McClatchy Papers Launch Sports Subscription Services

Last month, the Kansas City Star announced Sports Pass, a digital sports-content subscription service. Sports Pass is the ticket to everything sports-related on Kansascity.com. For $30 a year — just $2.50 a month — subscribers will have unlimited digital access to every sports story The Star publishes, with no limits.

We caught up with Jeff Rosen, Assistant Managing Editor/Sports, to talk about Sports Pass in this edition of Alliance 5 Answers.

Where did the idea originate?

Our parent company, McClatchy, had thought about trying a subscription built around sports content for some time. We were actually the second in our chain to go live – the Miami Herald launched its own sports-specific digital subscription a couple weeks ahead of us. We saw the traction they got and decided to launch our own version here in Kansas City. The inception of The Athletic in the last year or so – targeted sports coverage for a set subscription price – really opened our minds to the notion that there could be some sustainability here.

How does the subscription work?

What the subscription specific to sports does is vaporize the paywall surrounding our sports content at Kansascity.com. Whereas before, you could read five stories on our site per month, you can now pay about 8 cents per day – $30 per year – to read it all. The subscriber to this digital product maybe doesn’t favor other coverage The Star produces or has a limited amount of money to spend on the purchase of coverage. For that person, a sports-only digital subscription is just the ticket. Do we want all of those people to then notice the other great coverage that our colleagues outside of sports are producing, and eventually opt for The Star‘s full digital subscription package? Of course we do. But we realize that not everyone is going to do that. You want just the sports content? That fine, too.

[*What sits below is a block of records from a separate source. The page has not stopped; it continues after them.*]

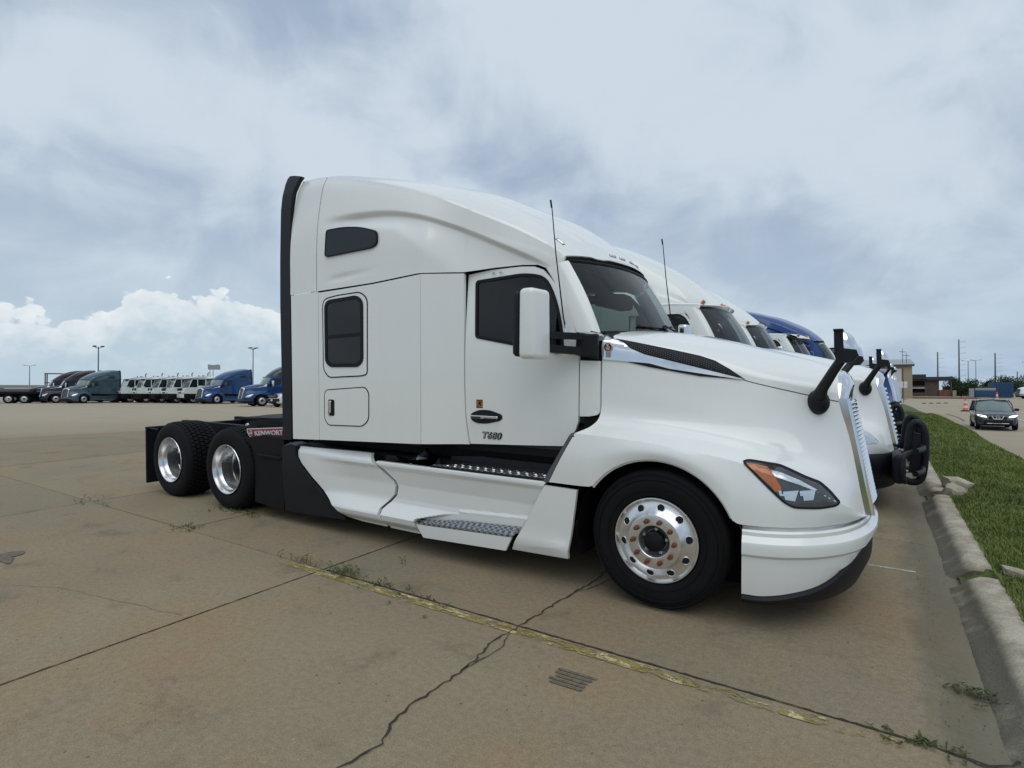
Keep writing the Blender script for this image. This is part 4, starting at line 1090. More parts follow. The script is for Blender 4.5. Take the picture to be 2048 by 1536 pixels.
def build_tractor(label, loc, rz, body='white', style='A', detail=1, group=None, level=False, name='semi_truck', roofcol=None, hoodcol=None):
    D_ = detail
    NM = Matrix.Translation((-.5, 0, 0)) @ Matrix.Diagonal((1.13, 1, 1, 1)) @ Matrix.Translation((.5, 0, 0)) if style == 'B' else None
    r = thing(name, label, 'semi truck', loc, rz, group, level)
    hc = hoodcol or body; rc = roofcol or body
    part('hoodtop', hood_top_mb, 'hood_top', hc, r, 40, M_=NM)
    both(r, 'hoodside', hood_side_mb, 'fender', hc, angle=40, M_=NM)
    if style in ('A', 'D') or D_ == 0: part('bumper', bumper_mb, 'bumper', hc, r, 25, M_=NM)
    part('valance', valance_mb, 'bumper_valance', 'black', r, 35) if style != 'B' else part('bbump', blackbumper_mb, 'bumper', 'black', r, 35, M_=NM)
    g = part('gframe', grille_frame_mb, 'grille_frame', 'chrome', r, 45, M_=NM)
    part('gback', grille_back_mb, 'grille_mesh', 'trim', g)
    n = 26 if D_ > 1 else (13 if D_ else 7)
    for i in range(n):
        z = 1.455 - i * (.73 / n); x = 1.072 + (1.62 - z) * .196 + .012
        part('slat', slat_mb, 'slat', 'chrome' if D_ else 'alu2', g, 50, M_=Matrix.Translation((x, 0, z)) @ Matrix.Scale(1.0 if D_ > 1 else 1.6, 4, (0, 0, 1)))
    # headlights
    for sg in (0, 1):
        mm = (lambda f: (lambda: f().mirror())) if sg else (lambda f: f)
        h = part('hl%d' % sg, mm(lambda: panel(HL, [], Whood(.003), 1, .02, .02)), 'headlight', 'lens' if D_ > 1 else 'lampsilver', r, 60, M_=NM)
        if D_ > 1:
            part('hla%d' % sg, mm(lambda: panel(HLA, [], Whood(.007), 1, .004, .02)), 'turn_signal', 'amber', h, 60)
            part('hls%d' % sg, mm(lambda: panel(HLS, [], Whood(.007), 1, .004, .02)), 'light_bar', 'lampsilver', h, 60)
            part('hlp%d' % sg, mm(lambda: panel([(.800, .918), (.885, .926), (.868, .858), (.815, .868)], [], Whood(.008), 1, .003, .02)), 'projector', 'lampsilver', h, 20)
            part('hlq%d' % sg, mm(lambda: panel([(.902, .924), (.975, .926), (.966, .865), (.915, .862)], [], Whood(.008), 1, .003, .02)), 'projector', 'lampsilver', h, 20)
            part('hlc%d' % sg, mm(lambda: panel([(.775, .922), (.792, .926), (.794, .905), (.835, .905), (.83, .892), (.785, .892)], [], Whood(.010), 1, .003, .02)), 'projector_bracket', 'chrome', h, 20)
            part('hld%d' % sg, mm(lambda: panel([(.890, .922), (.905, .924), (.906, .905), (.93, .905), (.925, .892), (.895, .892)], [], Whood(.010), 1, .003, .02)), 'projector_bracket', 'chrome', h, 20)
            part('hlr%d' % sg, mm(lambda: panel(inset(HL, -.007), [inset(HL, .005)], Whood(.006), 1, .01, .02)), 'headlight_seal', 'trim', h, 60)
    if style != 'D' or True:
        both(r, 'louv', lambda: panel(LOUV, [], Whood(.006), 1, .012, .025), 'hood_vent', 'trim', angle=60, M_=NM)
        both(r, 'chr', lambda: panel(CHROME, [], Whood(.012), 1, .014, .025), 'vent_trim', 'chrome', angle=60, M_=NM)
        both(r, 'lowb', lambda: panel(LOWB, [], Whood(.008), 1, .012, .025), 'vent_lower_strip', 'trim', angle=60, M_=NM)  # black strip between the chrome trim and the hood seam
    # cab
    both(r, 'door', door_mb, 'door', body)
    both(r, 'cowl', cowl_mb, 'cowl', body)
    both(r, 'pillar', pillar_mb, 'windscreen_pillar', body, angle=50)
    both(r, 'cowltop', cowl_top_mb, 'cowl_top', body)
    both(r, 'drub', door_rubber_mb, 'window_seal', 'trim')
    both(r, 'dglass', door_glass_mb, 'door_window', 'sideglass' if D_ else 'darkglass')
    part('wind', windscreen_mb, 'windscreen', 'windscreen' if D_ else 'farglass', r, 60)
    part('windr', screen_rubber_mb, 'windscreen_seal', 'trim', r, 60)
    part('scut', scuttle_mb, 'scuttle', 'trim', r, 60)
    if D_: part('inter', interior_mb, 'cab_interior', ['interior', 'seat'], r)
    part('fire', firewall_mb, 'firewall', 'frame', r)
    part('chas', chassis_mb, 'chassis', 'frame', r)
    both(r, 'liner', liner_mb, 'wheel_liner', 'frame')
    both(r, 'rearp', lambda: panel(REARP, [], Wrearp, 1, .03, .06), 'fender_extension', body)
    both(r, 'reargap', lambda: panel([(-.640, 1.19), (-.668, 1.215), (-.69, 1.19), (-.915, .825), (-.862, .812)], [], lambda x, z: 1.195, 1, .12, .1), 'fender_seal', 'grey')
    # wheels
    for sg in (1, -1):
        wheel(r, 0, -sg * 1.055, 'f', sg, D_)
        for x in (-5.316, -6.66): wheel(r, x, -sg * 1.0, 'd', sg, D_)
    if style == 'D':
        part('dayb', daycab_back_mb, 'cab_back', body, r)
        part('broof', cabroofB, 'cab_roof', body, r, 40)
        part('visor', visor_mb, 'sun_visor', body, r, 50)
    else:
        both(r, 'sl', lambda: panel(SLP, [], lambda x, z: 1.22, 1, .03, .2), 'sleeper_side', body)
        both(r, 'corner', lambda: panel([(-2.183, 2.568), (-1.795, 2.558), (-1.796, 1.6), (-1.785, 1.3), (-1.758, 1.12), (-1.74, 1.04), (-2.18, 1.026)], [], Wcorner, 1, .03, .05), 'sleeper_corner', body)
        both(r, 'extl', lambda: panel([(-4.052, 2.507), (-3.606, 2.518), (-3.60, .970), (-4.035, .952)], [], lambda x, z: 1.219, 1, .03, .3), 'side_extender', body)
        part('core', core_mb, 'inner_body', 'frame', r)
        both(r, 'trimc', trim_column_mb, 'extender_edge', 'black')
        both(r, 'sk1%d' % (D_ > 1), lambda: panel(SK1, [], Wskirt, 1, .04, .018 if D_ > 1 else .06), 'skirt', body, angle=24)
        both(r, 'sk2%d' % (D_ > 1), lambda: panel(SK2, [], Wskirt, 1, .04, .0095 if D_ > 1 else .06), 'skirt', body, angle=24)
        both(r, 'skb', lambda: panel(SKB, [], lambda x, z: 1.19 + .03 * min(1, max(0, (z - .1) / .5)), 1, .05, .15), 'skirt_end', 'black')
        both(r, 'skf', lambda: panel([(-4.235, .86), (-4.11, .905), (-4.02, .885), (-4.01, .86)], [], lambda x, z: 1.20, 1, .15, .2), 'skirt_cap', 'grey')
        if style == 'A':
            part('roof', lambda: shape_roof(roof_mb(-3.618, -.86, 90)), 'roof', rc, r, 45)
            part('roofx', lambda: shape_ext(ext_upper_mb()), 'roof_extender', rc, r, 45)
            both(r, 'hwin', lambda: panel(HWIN, [], lambda x, z: 1.238 - .006 * (z - 2.86) / .27, 1, .03, .5), 'upper_window', 'darkglass')
            both(r, 'hwinr', lambda: panel(inset(HWIN, -.006), [inset(HWIN, .004)], lambda x, z: 1.241 - .006 * (z - 2.86) / .27, 1, .03, .5), 'upper_window_seal', 'trim')
        else:
            part('broof', cabroofB, 'cab_roof', body, r, 40)
            part('bfair', lambda: roofB_sections(), 'roof_fairing', rc, r, 45)
            both(r, 'extu', lambda: panel([(-4.052, 2.52), (-3.62, 2.53), (-3.62, 3.6), (-4.0, 3.7)], [], lambda x, z: 1.20, 1, .03, .3), 'side_extender', rc)
        if D_:
            both(r, 'tdoor', lambda: ringpanel(TWIN_O, .012, .004), 'luggage_door_seal', 'trim')
            both(r, 'tdoor2', lambda: panel(inset(TWIN_O, .012), [inset(TWIN_G, -.03)], lambda x, z: 1.223, 1, .02, .3), 'sleeper_window_door', body)
            both(r, 'tgl', lambda: panel(inset(TWIN_G, .0), [], lambda x, z: 1.226, 1, .01, .5), 'sleeper_window', 'sleeperglass')
            both(r, 'tglr', lambda: panel(inset(TWIN_G, -.032), [inset(TWIN_G, .004)], lambda x, z: 1.232, 1, .02, .5), 'sleeper_window_seal', 'trim')
            both(r, 'tglb', lambda: panel([(-3.45, 2.055), (-2.96, 2.07), (-2.96, 2.035), (-3.45, 2.02)], [], lambda x, z: 1.232, 1, .02, .5), 'window_bar', 'trim')
    if style in ('B', 'D'):
        for i, yy in enumerate((-.78, -.16, 0, .16, .78)):
            x = -.845 + .2 * (1 - abs(yy / .93) ** 2.3) + (.0 if style == 'B' else .24)
            part('mark', marker_mb, 'marker_light', 'amber', r, 60, M_=Matrix.Translation((x - .03, yy, 2.662 if style == 'B' else 2.60)) @ Matrix.Rotation(PI / 2 - yy * .5, 4, 'Z') @ Matrix.Scale(2.2, 4))
    if style == 'B' and D_: part('push', pushbar_mb, 'push_bar', 'black', r, 50, M_=Matrix.Translation((.2, 0, 0))); part('pod', lightpod_mb, 'bumper_bolts', 'steel', r, M_=Matrix.Translation((.2, 0, 0)), kind='stuff')
    # mirrors
    mcol = {'A': body, 'B': 'chrome', 'D': 'chrome'}[style]
    for sg in (0, 1):
        mm = (lambda f: (lambda: f().mirror())) if sg else (lambda f: f)
        k = '%d' % sg
        a = part('marm' + k, mm(mirror_arm_mb), 'mirror_arm', 'black', r)
        h = part('mhead' + k, mm(mirror_head_mb), 'mirror', mcol, r, 50)
        part('mback' + k, mm(mirror_back_mb), 'mirror_housing', 'black', h)
        if D_: part('mglass' + k, mm(mirror_glass_mb), 'mirror_glass', 'darkglass', h)
        if D_:
            b = part('hmb' + k, mm(hood_mirror_base_mb), 'hood_mirror', 'black', r, 60, M_=Matrix.Translation((.2, 0, 0)) if style == 'B' else None)
            part('hms' + k, mm(hood_mirror_shell_mb), 'mirror_shell', 'black', b)
            part('hmd' + k, mm(hood_mirror_dome_mb), 'mirror_dome', 'chrome', b, 60)
    return r
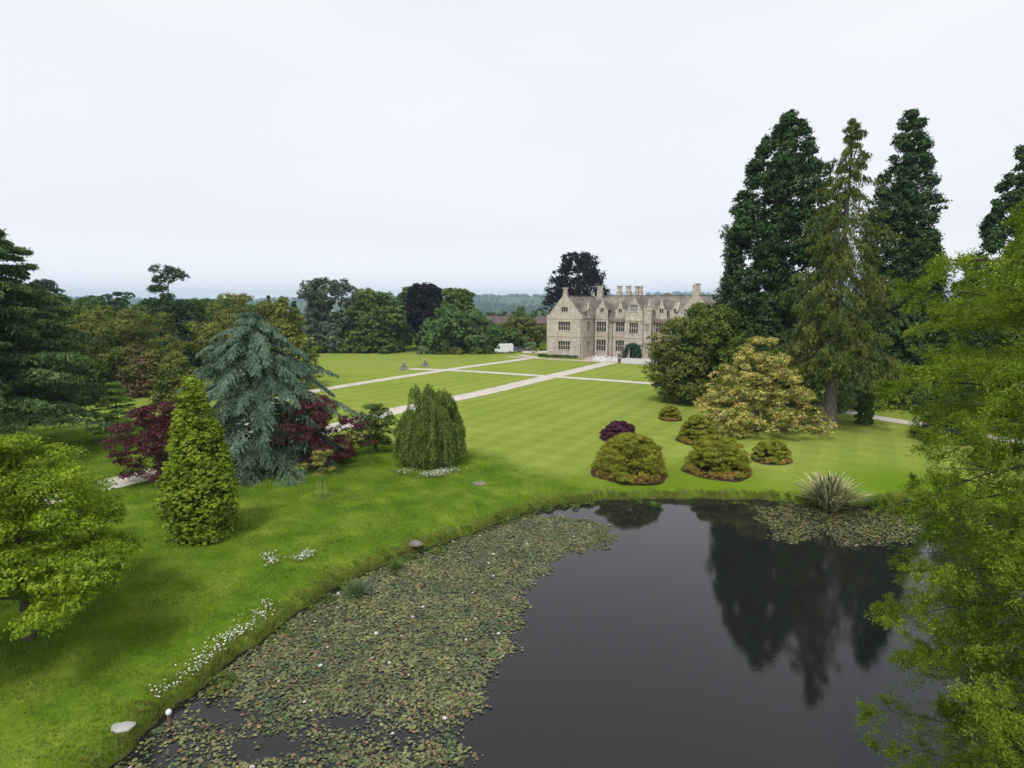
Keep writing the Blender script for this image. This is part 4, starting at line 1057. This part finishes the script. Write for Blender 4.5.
PALE = simple('pale_stone', (.38, .37, .35), .9, .2, 3); BROWN = simple('brown_rock', (.22, .15, .10), .9, .3, 3)
rock('boulder', 'brown boulder at the water edge right of the iris leaves', 901, 501, 22, 14, BROWN, 1)
rock('stone', 'flat pale grey stone in the grass at the bottom left', 121, 722, 21, 9, PALE, 2)
rock('stone', 'flat grey brown stone near the bend of the pond bank', 415, 540, 17, 5, simple('gb', (.2, .17, .15), .9, .3, 3), 3)
q = at(479, 484); mb = MB()
for k in range(12):
    a0, a1 = k*PI/6+.04, (k+1)*PI/6-.04
    mb.prism([(r*math.cos(a), r*math.sin(a), 0) for r, a in ((.32, a0), (.32, a1), (.5, a1), (.5, a0))], (0, 0, .09))
mb.prism([(.31*math.cos(a), .31*math.sin(a), 0) for a in np.linspace(0, 2*PI, 16, endpoint=False)], (0, 0, .03))
o = mb.build('stone_ring', simple('ring', (.25, .21, .18), .9, .3, 3)); o.location = (q.x, q.y, -.01); tag(o, 'small round ring of stones in the grass right of the weeping tree', 'stone ring')
q = at(169, 716, -.3); r_ = empty('mooring_post', (q.x, q.y, -.75)); tag(r_, 'short post with a round white cap at the pond edge, bottom left', 'post')
MB().lathe([(.06, 0), (.06, .5)], 10).build('post', BARK_RED, r_); MB().lathe([(.03, .5), (.09, .53), (.105, .6), (.08, .68), (.02, .71)], 12).build('cap', CLOTH, r_, smooth=True)

BP = [(316, 600), (343, 585), (408, 557), (432, 548), (458, 541), (503, 521), (519, 516), (535, 511), (549, 508), (563, 505), (585, 502), (640, 500), (742, 501), (782, 502), (285, 626), (215, 679)]
M_bp = foliage('bank_plant_leaf', (.04, .08, .014), (.09, .13, .02), 1.5, .25, .45, c3=(.15, .10, .04), p3=.12)
rngb = np.random.default_rng(77)
for i_, (px_, py_) in enumerate(BP):
    q = at(px_, py_-3, -.3); n_ = 9; w_b = rngb.uniform(.45, .95)
    C = np.column_stack([rngb.normal(size=n_)*w_b*.6, rngb.normal(size=n_)*w_b*.35, rngb.uniform(.05, .28, n_)])
    o = leaf_obj('bank_plant', blob_leaves(rngb, C, np.full((n_, 3), .26), 14, .1, 12, .05), M_bp)
    o.location = (q.x, q.y+.15, gz(q.x, q.y+.15)); tag(o, 'low leafy plant spilling over the pond edge', 'plant', 'leafy plants along the pond edge')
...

What has reader response been like to the announcement?

The response has been overwhelmingly positive. Readers have shared with us their various reasons for opting in, and one thing that we hear a lot is that consumers today, especially consumers of entertainment and media, want to be able to purchase “a la carte.” They don’t need a giant cable package or satellite contract offering a ton of channels they’ll never watch; they want Netflix for movies and some series; Hulu for The Handmaid’s Tale; and so on. The same goes for their choices in news media: they’ll get some coverage from site X; find and read reddits that interest them; and they’ll take their Kansas City Chiefs, Royals and other sports coverage that we offer at the low price point we’ve presented, knowing that they’re getting an excellent return on their investment – no one covers the KC sports scene as thoroughly as we do.

How have staffers reacted to the change?

I don’t think the subscription has changed the way our reporters and columnists work or produce the content they create, but they’re definitely energized by the thought that we could actually try something new – to borrow from sports, they appreciate playing offense for a change, having a new plan of attack, as opposed to playing defense. They work hard, produce incredible stories and visual journalism, and the public is responding to our message that these things don’t come cheap. It costs money to do journalism at the highest level, and we’re finding that our savvy readership is willing to pay to support it.

What are your goals for the first year of Sports Pass?

Obviously, the primary goal is to continue to build our subscriber base. Initial response was exciting: We did brisk business as Sports Pass was rolled out, and our top brand personalities – our journalists – shared links for signing up via their various social media accounts. We’d like to see that organic growth continue – you like Sports Pass, so you tell your friends about it and they sign up, too. We’re not 100 percent certain that this is the new model for sports journalism, but it’s certainly proven to be worth a shot right now. Will this model usurp all others? Will it morph into something new? Not sure. But we know that the old news-organization model of print subscriptions and circulation, with advertising paying most of the freight for our work, is no longer intact. It’s fading out. And right now, the targeted-subscription model appears promising enough to pursue. So that’s what we’re doing.